PROBLEM DETAILS: Strip the pictures and reproduce the rest of the listing exactly.

GIVEN INFORMATION:
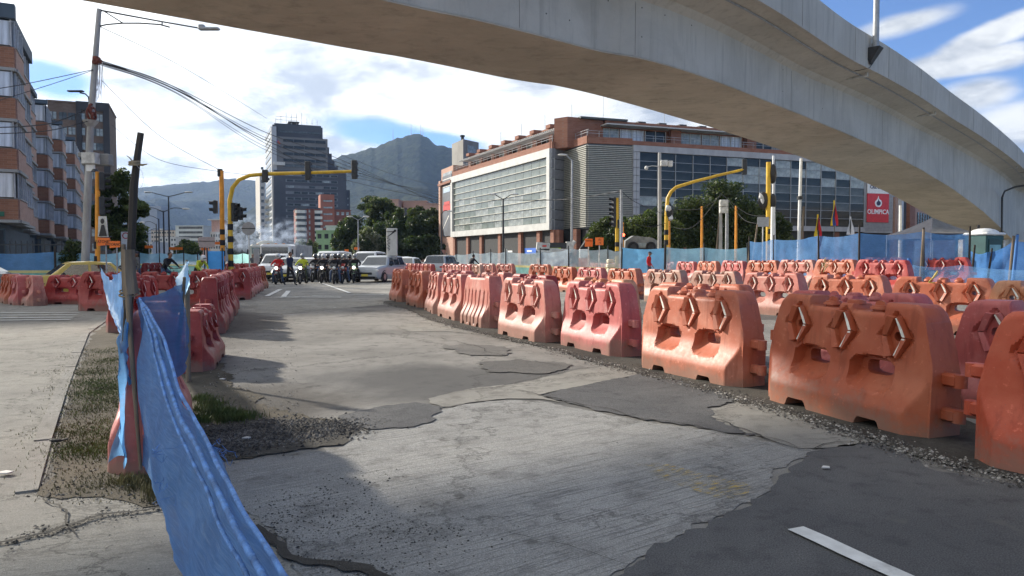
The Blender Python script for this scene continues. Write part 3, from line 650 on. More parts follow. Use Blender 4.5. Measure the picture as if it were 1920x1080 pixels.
# retaining wall of rough masonry with painted scrawls, behind the netting
m_mas = M('masonry', (.42, .38, .30), .95, .3, 1.5, bump=.8, bscale=6, col2=(.2, .17, .13), thr=(.55, .65))
A = at(1800, 500, 62); B = at(2150, 500, 66); w = empty('retaining_wall', (A.x, A.y, 0), label='low masonry retaining wall with dark scrawls under the end of the overpass', cat='wall')
mb = MB(); dv = Vector((B.x-A.x, B.y-A.y, 0)); an = math.atan2(dv.y, dv.x); L = dv.length
mb.box((dv.x/2, dv.y/2, 1.5), (L, .5, 3.0), an); mb.build('wall', m_mas, w)
cu = bpy.data.curves.new('scrawl', 'FONT')
def scrawl(pts, parent, mat, r=.05, nm='graffiti'):
    mb = MB(); mb.tube(pts, r, 4); return mb.build(nm, mat, parent)
for k in range(3):
    x0 = 3.6+k*1.0; n_ = 9; pts = [Vector((math.cos(an)*(x0+.13*q+.1*math.sin(q*2.1)), math.sin(an)*(x0+.13*q)-.27, 1.9+.4*math.sin(q*1.9+k)+.0)) for q in range(n_)]
    scrawl(pts, w, dark, .035)
# ================================================================ water-filled barriers
def plastic(name, col, fade, dustc=(.22, .17, .13), dusth=.26, fadeamt=(.42, .72)):
    m = bpy.data.materials.new(name); m.use_nodes = True; t = m.node_tree; b = t.nodes['Principled BSDF']
    b.inputs['Roughness'].default_value = .48; b.inputs['Specular IOR Level'].default_value = .35
    tcn = N(t, 'ShaderNodeTexCoord'); oi = N(t, 'ShaderNodeObjectInfo')
    v = N(t, 'ShaderNodeVectorMath', operation='ADD'); LK(t, tcn.outputs['Object'], v.inputs[0])
    sc = N(t, 'ShaderNodeVectorMath', operation='SCALE'); sc.inputs[0].default_value = (37, 17, 29); LK(t, oi.outputs['Random'], sc.inputs['Scale']); LK(t, sc.outputs[0], v.inputs[1])
    a = N(t, 'ShaderNodeTexNoise', i={'Scale': 2.2, 'Detail': 9, 'Roughness': .6}); LK(t, v.outputs[0], a.inputs['Vector'])
    f = N(t, 'ShaderNodeTexNoise', i={'Scale': 18.0, 'Detail': 6, 'Roughness': .7}); LK(t, v.outputs[0], f.inputs['Vector'])
    mp = N(t, 'ShaderNodeMapping'); mp.inputs['Scale'].default_value = (9, 9, 1.1); LK(t, v.outputs[0], mp.inputs['Vector'])
    s = N(t, 'ShaderNodeTexNoise', i={'Scale': 1.2, 'Detail': 7, 'Roughness': .65}); LK(t, mp.outputs[0], s.inputs['Vector'])
    c = mixc(t, smooth_n(t, a.outputs[0], *fadeamt), col, fade)
    c = mixc(t, math_n(t, 'MULTIPLY', smooth_n(t, s.outputs[0], .50, .68), .5), c, tuple(x*.55 for x in col))
    c = mixc(t, math_n(t, 'MULTIPLY', smooth_n(t, f.outputs[0], .58, .70), .4), c, tuple(min(1, x*1.5+.05) for x in fade))
    sz = N(t, 'ShaderNodeSeparateXYZ'); LK(t, tcn.outputs['Object'], sz.inputs[0])
    dv = math_n(t, 'ADD', math_n(t, 'DIVIDE', sz.outputs[2], dusth), math_n(t, 'ADD', math_n(t, 'MULTIPLY', math_n(t, 'SUBTRACT', a.outputs[0], .5), 3.0), math_n(t, 'MULTIPLY', math_n(t, 'SUBTRACT', f.outputs[0], .5), 1.4)))
    c = mixc(t, math_n(t, 'MULTIPLY', math_n(t, 'SUBTRACT', 1.0, smooth_n(t, dv, .1, 1.15)), .65), c, dustc)
    vo = N(t, 'ShaderNodeTexVoronoi', i={'Scale': 26.0}); LK(t, v.outputs[0], vo.inputs['Vector'])
    c = mixc(t, math_n(t, 'MULTIPLY', math_n(t, 'SUBTRACT', 1.0, smooth_n(t, vo.outputs['Distance'], .04, .11)), math_n(t, 'MULTIPLY', smooth_n(t, a.outputs[0], .45, .55), .6)), c, (.12, .09, .08))
    LK(t, c, b.inputs['Base Color']); LK(t, math_n(t, 'MULTIPLY_ADD', f.outputs[0], .35, .32), b.inputs['Roughness'])
    bp = N(t, 'ShaderNodeBump', i={'Strength': .35, 'Distance': .016}); LK(t, math_n(t, 'ADD', a.outputs[0], math_n(t, 'MULTIPLY', f.outputs[0], .25)), bp.inputs['Height']); LK(t, bp.outputs[0], b.inputs['Normal'])
    return m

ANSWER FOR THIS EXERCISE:
The Blender Python script for this scene continues. Write part 3, from line 650 on. More parts follow. Use Blender 4.5. Measure the picture as if it were 1920x1080 pixels.
# retaining wall of rough masonry with painted scrawls, behind the netting
m_mas = M('masonry', (.42, .38, .30), .95, .3, 1.5, bump=.8, bscale=6, col2=(.2, .17, .13), thr=(.55, .65))
A = at(1800, 500, 62); B = at(2150, 500, 66); w = empty('retaining_wall', (A.x, A.y, 0), label='low masonry retaining wall with dark scrawls under the end of the overpass', cat='wall')
mb = MB(); dv = Vector((B.x-A.x, B.y-A.y, 0)); an = math.atan2(dv.y, dv.x); L = dv.length
mb.box((dv.x/2, dv.y/2, 1.5), (L, .5, 3.0), an); mb.build('wall', m_mas, w)
cu = bpy.data.curves.new('scrawl', 'FONT')
def scrawl(pts, parent, mat, r=.05, nm='graffiti'):
    mb = MB(); mb.tube(pts, r, 4); return mb.build(nm, mat, parent)
for k in range(3):
    x0 = 3.6+k*1.0; n_ = 9; pts = [Vector((math.cos(an)*(x0+.13*q+.1*math.sin(q*2.1)), math.sin(an)*(x0+.13*q)-.27, 1.9+.4*math.sin(q*1.9+k)+.0)) for q in range(n_)]
    scrawl(pts, w, dark, .035)
# ================================================================ water-filled barriers
def plastic(name, col, fade, dustc=(.22, .17, .13), dusth=.26, fadeamt=(.42, .72)):
    m = bpy.data.materials.new(name); m.use_nodes = True; t = m.node_tree; b = t.nodes['Principled BSDF']
    b.inputs['Roughness'].default_value = .48; b.inputs['Specular IOR Level'].default_value = .35
    tcn = N(t, 'ShaderNodeTexCoord'); oi = N(t, 'ShaderNodeObjectInfo')
    v = N(t, 'ShaderNodeVectorMath', operation='ADD'); LK(t, tcn.outputs['Object'], v.inputs[0])
    sc = N(t, 'ShaderNodeVectorMath', operation='SCALE'); sc.inputs[0].default_value = (37, 17, 29); LK(t, oi.outputs['Random'], sc.inputs['Scale']); LK(t, sc.outputs[0], v.inputs[1])
    a = N(t, 'ShaderNodeTexNoise', i={'Scale': 2.2, 'Detail': 9, 'Roughness': .6}); LK(t, v.outputs[0], a.inputs['Vector'])
    f = N(t, 'ShaderNodeTexNoise', i={'Scale': 18.0, 'Detail': 6, 'Roughness': .7}); LK(t, v.outputs[0], f.inputs['Vector'])
    mp = N(t, 'ShaderNodeMapping'); mp.inputs['Scale'].default_value = (9, 9, 1.1); LK(t, v.outputs[0], mp.inputs['Vector'])
    s = N(t, 'ShaderNodeTexNoise', i={'Scale': 1.2, 'Detail': 7, 'Roughness': .65}); LK(t, mp.outputs[0], s.inputs['Vector'])
    c = mixc(t, smooth_n(t, a.outputs[0], *fadeamt), col, fade)
    c = mixc(t, math_n(t, 'MULTIPLY', smooth_n(t, s.outputs[0], .50, .68), .5), c, tuple(x*.55 for x in col))
    c = mixc(t, math_n(t, 'MULTIPLY', smooth_n(t, f.outputs[0], .58, .70), .4), c, tuple(min(1, x*1.5+.05) for x in fade))
    sz = N(t, 'ShaderNodeSeparateXYZ'); LK(t, tcn.outputs['Object'], sz.inputs[0])
    dv = math_n(t, 'ADD', math_n(t, 'DIVIDE', sz.outputs[2], dusth), math_n(t, 'ADD', math_n(t, 'MULTIPLY', math_n(t, 'SUBTRACT', a.outputs[0], .5), 3.0), math_n(t, 'MULTIPLY', math_n(t, 'SUBTRACT', f.outputs[0], .5), 1.4)))
    c = mixc(t, math_n(t, 'MULTIPLY', math_n(t, 'SUBTRACT', 1.0, smooth_n(t, dv, .1, 1.15)), .65), c, dustc)
    vo = N(t, 'ShaderNodeTexVoronoi', i={'Scale': 26.0}); LK(t, v.outputs[0], vo.inputs['Vector'])
    c = mixc(t, math_n(t, 'MULTIPLY', math_n(t, 'SUBTRACT', 1.0, smooth_n(t, vo.outputs['Distance'], .04, .11)), math_n(t, 'MULTIPLY', smooth_n(t, a.outputs[0], .45, .55), .6)), c, (.12, .09, .08))
    LK(t, c, b.inputs['Base Color']); LK(t, math_n(t, 'MULTIPLY_ADD', f.outputs[0], .35, .32), b.inputs['Roughness'])
    bp = N(t, 'ShaderNodeBump', i={'Strength': .35, 'Distance': .016}); LK(t, math_n(t, 'ADD', a.outputs[0], math_n(t, 'MULTIPLY', f.outputs[0], .25)), bp.inputs['Height']); LK(t, bp.outputs[0], b.inputs['Normal'])
    return m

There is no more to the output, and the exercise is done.